Robin Becker wrote:
Dave wrote:
Hi,
I've got smartd going on a gmirror system, however when smartd
starts up it says it can't find the various drives. I've tried both
the autodetection line as well as specifying the individual drives.
If this does work i'd like to know about it as i believe i might have
one failing drive, but am not sure which one.
Thanks.
Dave.
well as root I can certainly run smartctl -a /dev/ad4 (or /dev/ad6) so
I assume smartd could.
I like the idea of using gmirror status -s , but I don't know what the
results would be if one of the disks were going bad. Would it change
from COMPLETE to DEGRADED suddenly?
I would expect gmirror to report a problem when a disk gad *gone* bad.

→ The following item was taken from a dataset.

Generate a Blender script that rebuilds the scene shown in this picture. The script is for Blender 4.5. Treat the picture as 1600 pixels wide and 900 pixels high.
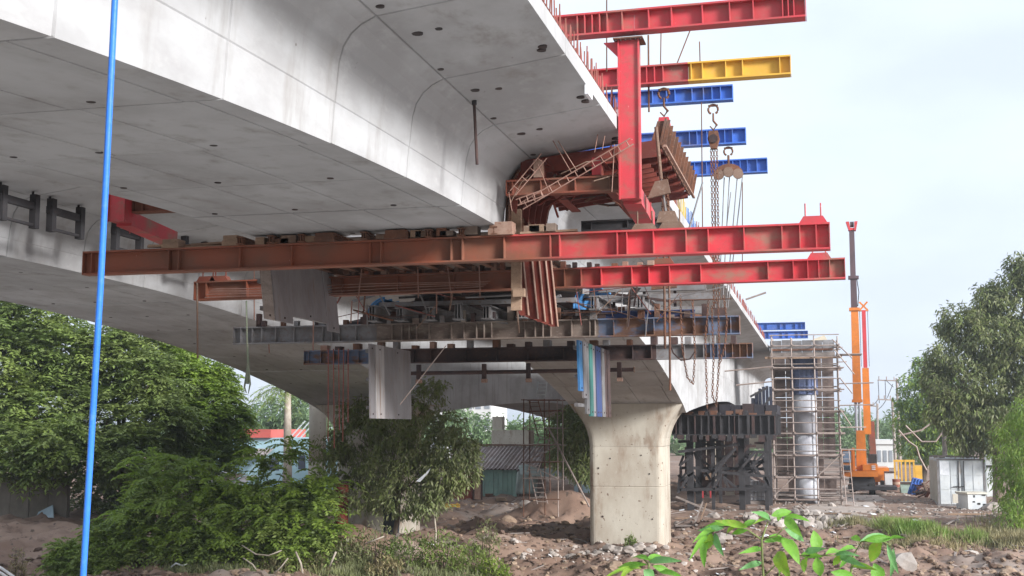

Going bad from a SMART point of view can mean, for example, too high a
rate of read retries or too many bad sectors remapped. At that point
the drive is technically working, so there is nothing technically wrong
with the array status. In such a case SMART would just be telling you
that the disk is likely to go kablooey soon; time for backups, new drive
etc. etc.
Something like gmirror status -s you can presumably run even every five
minutes from cron; if you weed out the good results you'll only get
email if something does go wrong.
Use both approaches since they tell you different things which just
happen some of the time to coincide.